No es posible vivir con fe si olvidamos a Dios en nuestros pensamientos, palabras y obras. No es posible creer si no nos relacionamos expresa y conscientemente con Dios que sostiene todo lo que somos y que nos llama con amor por nuestro nombre. La fe se enciende como luz de la mente y del corazón en la Palabra de Dios y se transmite como fuerza para existir y vivir por la respuesta al Amor conocido. La fe, por lo tanto, o es acogida de “la Palabra hecha Carne”, es decir, de CRISTO, y vivencia de su sacrificio de amor redentor y misericordioso en la Cruz, o se queda sin llegar a Dios: no será capaz de vivir su presencia en el modo realmente pleno como se nos ha manifestado en su Hijo JESUCRISTO por el que fue creado todo lo que existe y por el que hemos sido rescatados del poder del pecado y de la muerte para participar de la condición y la vida de los hijos de Dios llamados a la Gloria. No hay otra fórmula para llegar a la presencia de Dios en la historia que es y que vendrá que la de acercarse a Cristo. Él ¡su presencia! constituyen la gran e insuperable novedad de los tiempos nuevos que atisbaba y profetizaba Isaías (Is 43, 18-19.21-22.24b-25). Él es el Sí definitivo de Dios para el hombre y todo el universo. Como dice San Pablo en la segunda Carta a los Corintios: “en Él todo se ha convertido en un ‘sí’; en Él todas las promesas han recibido un ‘sí’. Y por Él podemos responder ‘Amén’ a Dios, para gloria suya” (2 Cor 1,19-20). En la escena de la curación del paralítico en Cafarnaún, que cuenta San Marcos, unos letrados se escandalizan porque Jesús le había dicho que sus pecados quedaban perdonados: “¿Por qué habla éste así? –decían–. Blasfema. ¿Quién puede perdonar pecados fuera de Dios?”. Jesús les responde con la curación del paralítico. Efectivamente “el Hijo del hombre” tenía potestad en la tierra para perdonar los pecados: ¡Jesús era verdaderamente el Hijo de Dios!
Y a Jesús se le encuentra en su Iglesia. Por ello nuestro Sínodo afirma que es preciso vivir en la Iglesia la presencia de Dios, porque en ella es donde se puede reconocer y vivir la presencia de Cristo (Const. 12). Y porque en ella y desde la vivencia de la comunión eclesial –de la comunión de la Palabra, los Sacramentos y el Mandamiento del Señor– se puede llevar a Cristo a los hombres hermanos, cercanos o lejanos al cuerpo visible de su Iglesia; viendo en ellos, especialmente en “los más pobres, los pecadores y los necesitados” el rostro de Cristo que nos interpela y nos llama a la conversión propia y a ser instrumento de conversión y de salvación para ellos (Const. 12).
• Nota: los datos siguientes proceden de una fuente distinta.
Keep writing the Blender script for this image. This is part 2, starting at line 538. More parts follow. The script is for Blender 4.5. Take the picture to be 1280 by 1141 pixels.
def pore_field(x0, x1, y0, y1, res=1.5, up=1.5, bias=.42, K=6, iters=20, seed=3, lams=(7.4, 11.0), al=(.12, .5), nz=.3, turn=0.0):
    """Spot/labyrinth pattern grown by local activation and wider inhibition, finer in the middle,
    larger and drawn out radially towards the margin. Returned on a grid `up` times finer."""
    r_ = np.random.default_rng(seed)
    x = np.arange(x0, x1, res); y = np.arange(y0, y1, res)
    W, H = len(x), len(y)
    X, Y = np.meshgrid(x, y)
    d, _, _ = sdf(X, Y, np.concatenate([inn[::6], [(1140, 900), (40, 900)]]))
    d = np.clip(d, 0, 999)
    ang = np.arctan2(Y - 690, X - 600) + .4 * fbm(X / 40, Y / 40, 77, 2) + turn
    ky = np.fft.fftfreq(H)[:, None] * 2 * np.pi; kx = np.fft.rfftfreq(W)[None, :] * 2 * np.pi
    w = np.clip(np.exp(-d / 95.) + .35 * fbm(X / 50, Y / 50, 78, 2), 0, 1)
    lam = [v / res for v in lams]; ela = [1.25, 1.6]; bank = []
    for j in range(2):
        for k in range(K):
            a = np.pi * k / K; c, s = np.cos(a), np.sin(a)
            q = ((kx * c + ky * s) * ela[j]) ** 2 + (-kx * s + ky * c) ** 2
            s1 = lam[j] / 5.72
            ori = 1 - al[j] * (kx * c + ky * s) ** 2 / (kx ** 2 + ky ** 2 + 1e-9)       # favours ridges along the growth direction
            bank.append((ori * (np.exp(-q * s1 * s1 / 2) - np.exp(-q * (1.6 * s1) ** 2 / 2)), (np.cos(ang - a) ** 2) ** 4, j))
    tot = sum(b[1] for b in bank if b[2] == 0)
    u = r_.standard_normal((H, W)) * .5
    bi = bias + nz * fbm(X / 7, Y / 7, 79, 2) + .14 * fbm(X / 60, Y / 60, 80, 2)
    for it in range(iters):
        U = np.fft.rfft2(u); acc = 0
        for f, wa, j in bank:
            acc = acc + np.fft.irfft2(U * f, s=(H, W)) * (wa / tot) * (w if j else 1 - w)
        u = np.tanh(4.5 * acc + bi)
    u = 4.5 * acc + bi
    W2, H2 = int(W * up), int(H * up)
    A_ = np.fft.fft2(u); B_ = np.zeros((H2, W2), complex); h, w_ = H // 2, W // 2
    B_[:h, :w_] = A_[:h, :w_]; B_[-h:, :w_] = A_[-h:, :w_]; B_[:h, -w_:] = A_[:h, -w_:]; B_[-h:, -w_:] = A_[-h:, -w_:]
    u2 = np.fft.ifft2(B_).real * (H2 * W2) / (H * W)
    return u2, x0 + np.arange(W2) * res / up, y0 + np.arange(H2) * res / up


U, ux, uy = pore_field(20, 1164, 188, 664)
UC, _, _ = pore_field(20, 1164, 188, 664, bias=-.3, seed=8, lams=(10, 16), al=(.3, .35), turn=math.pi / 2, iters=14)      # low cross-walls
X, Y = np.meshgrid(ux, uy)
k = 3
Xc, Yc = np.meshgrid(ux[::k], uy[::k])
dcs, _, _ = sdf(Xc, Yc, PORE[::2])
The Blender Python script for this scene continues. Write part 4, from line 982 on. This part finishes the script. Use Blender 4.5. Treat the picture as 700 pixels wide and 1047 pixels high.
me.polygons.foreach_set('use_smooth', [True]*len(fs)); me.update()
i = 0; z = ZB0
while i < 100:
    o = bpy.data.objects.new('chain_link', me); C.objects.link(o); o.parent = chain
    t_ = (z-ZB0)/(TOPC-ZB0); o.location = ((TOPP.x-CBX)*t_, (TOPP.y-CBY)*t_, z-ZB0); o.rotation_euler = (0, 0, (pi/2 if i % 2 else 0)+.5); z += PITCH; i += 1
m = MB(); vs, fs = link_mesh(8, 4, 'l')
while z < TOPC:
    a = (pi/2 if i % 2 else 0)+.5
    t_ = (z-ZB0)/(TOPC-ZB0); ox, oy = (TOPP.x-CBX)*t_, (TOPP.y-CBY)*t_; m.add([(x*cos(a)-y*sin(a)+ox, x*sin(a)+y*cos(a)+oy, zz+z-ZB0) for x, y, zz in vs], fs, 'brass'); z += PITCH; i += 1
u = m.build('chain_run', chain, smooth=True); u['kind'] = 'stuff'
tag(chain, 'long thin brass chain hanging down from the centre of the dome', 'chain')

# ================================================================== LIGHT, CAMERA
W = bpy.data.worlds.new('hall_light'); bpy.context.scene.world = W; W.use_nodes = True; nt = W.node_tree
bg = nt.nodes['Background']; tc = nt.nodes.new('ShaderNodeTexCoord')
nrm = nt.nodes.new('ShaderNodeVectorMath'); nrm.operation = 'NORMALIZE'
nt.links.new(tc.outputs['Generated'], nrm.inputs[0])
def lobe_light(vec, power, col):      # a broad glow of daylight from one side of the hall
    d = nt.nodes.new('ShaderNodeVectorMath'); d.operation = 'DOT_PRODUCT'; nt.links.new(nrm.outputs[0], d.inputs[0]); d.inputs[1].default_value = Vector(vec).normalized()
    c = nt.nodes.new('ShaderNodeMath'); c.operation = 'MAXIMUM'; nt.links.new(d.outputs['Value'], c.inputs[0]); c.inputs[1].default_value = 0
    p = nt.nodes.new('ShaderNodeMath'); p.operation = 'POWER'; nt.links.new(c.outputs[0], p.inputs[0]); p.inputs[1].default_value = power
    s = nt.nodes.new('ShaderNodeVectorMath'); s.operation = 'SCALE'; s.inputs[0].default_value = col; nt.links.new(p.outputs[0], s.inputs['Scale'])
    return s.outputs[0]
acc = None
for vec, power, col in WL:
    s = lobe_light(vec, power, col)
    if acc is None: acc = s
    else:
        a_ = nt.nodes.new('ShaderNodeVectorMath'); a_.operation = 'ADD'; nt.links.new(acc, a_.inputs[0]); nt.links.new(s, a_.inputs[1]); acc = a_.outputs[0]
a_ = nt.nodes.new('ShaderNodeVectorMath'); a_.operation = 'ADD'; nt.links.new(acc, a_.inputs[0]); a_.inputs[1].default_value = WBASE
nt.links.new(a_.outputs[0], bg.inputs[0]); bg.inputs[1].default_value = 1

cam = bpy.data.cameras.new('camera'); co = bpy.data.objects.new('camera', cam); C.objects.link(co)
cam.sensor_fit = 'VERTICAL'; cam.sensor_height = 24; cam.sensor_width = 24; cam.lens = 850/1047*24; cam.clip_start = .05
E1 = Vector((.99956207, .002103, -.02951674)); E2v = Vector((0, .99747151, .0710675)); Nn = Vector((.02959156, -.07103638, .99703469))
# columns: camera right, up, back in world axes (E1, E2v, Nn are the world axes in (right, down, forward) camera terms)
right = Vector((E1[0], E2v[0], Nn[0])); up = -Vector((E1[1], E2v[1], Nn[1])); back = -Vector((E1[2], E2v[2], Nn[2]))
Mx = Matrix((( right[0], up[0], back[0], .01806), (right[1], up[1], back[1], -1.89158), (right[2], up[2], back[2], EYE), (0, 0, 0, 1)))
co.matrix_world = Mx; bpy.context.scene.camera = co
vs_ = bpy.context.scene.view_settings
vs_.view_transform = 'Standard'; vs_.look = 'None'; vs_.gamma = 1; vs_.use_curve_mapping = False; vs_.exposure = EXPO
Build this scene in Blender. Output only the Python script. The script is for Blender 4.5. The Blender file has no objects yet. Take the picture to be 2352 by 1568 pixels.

Desde esa experiencia viva de la presencia de Cristo en su Iglesia vivida y cultivada espiritualmente, las parroquias y comunidades podrán y deberán profundizar en la comprensión de nuestra sociedad y de “las raíces de su tradición humana y cristiana” y podrán penetrar críticamente en el conocimiento de las corrientes culturales contemporáneas “con especial atención a sus preguntas y dificultades sobre la religión y la fe” y ponerse de este modo en condiciones de poder aclarárselas y resolvérselas (Const. 14). E, igualmente, desde la vivencia de la presencia de Cristo en la Iglesia podrán y deberán “los intelectuales e instituciones académicas cristianas” ayudar “a discernir e interpretar, con la ayuda del Espíritu Santo, las ‘semillas de la Verdad’ presentes en la cultura contemporánea, de modo que resulte más fácil anunciar y acoger el Evangelio sin traicionar su verdad esencial” (Const. 15). Más aún, se podrán “impulsar la creación de foros de diálogo cultural en todos los niveles diocesanos y en particular en las instituciones académicas, capaces de ofrecer una valoración de la actualidad desde una perspectiva cristiana”, abriendo eficazmente caminos para el encuentro con el Señor en la vida de nuestros contemporáneos (Const. 16). Y, finalmente, viviendo en la presencia y de la presencia de Cristo en su Iglesia, se podrá y se deberá “propiciar que los intelectuales católicos junto con los teólogos, y en estrecha colaboración con el Magisterio de la Iglesia, trabajen de forma coordinada para recrear la opinión pública en torno a la paz y la vida, manteniendo abierto el diálogo en la sociedad plural” e, incluso, que estén dispuestos a “desenmascarar las corrientes ideológicas, económicas y políticas que pueden manipular y deformar la verdad del hombre” (Const. 17).
Una condición indispensable para “reconocer y vivir la presencia de Cristo en la Iglesia” es la oración: el contacto y el trato íntimo con Él; poner en práctica lo que enseñaba Santa Teresa de Jesús sobre “la oración mental”: “que no es otra cosa… sino tratar de amistad, estando muchas veces tratando a solas con quien sabemos nos ama” (Libro de la Vida, cap. 8,5). Sí, en el seno de nuestra Madre, la Virgen María, Virgen de La Almudena, Madre del Señor y Madre de la Iglesia, “en la Escuela de María” y en la escuela de la Iglesia –de su oración litúrgica, de su piedad popular, de la vida de amor fraterno entre sus hijos…– podemos aprender la experiencia verdadera de la oración que nos hace presente al Señor en nuestra vida diaria y nos fortalece para ser sus testigos ante el mundo.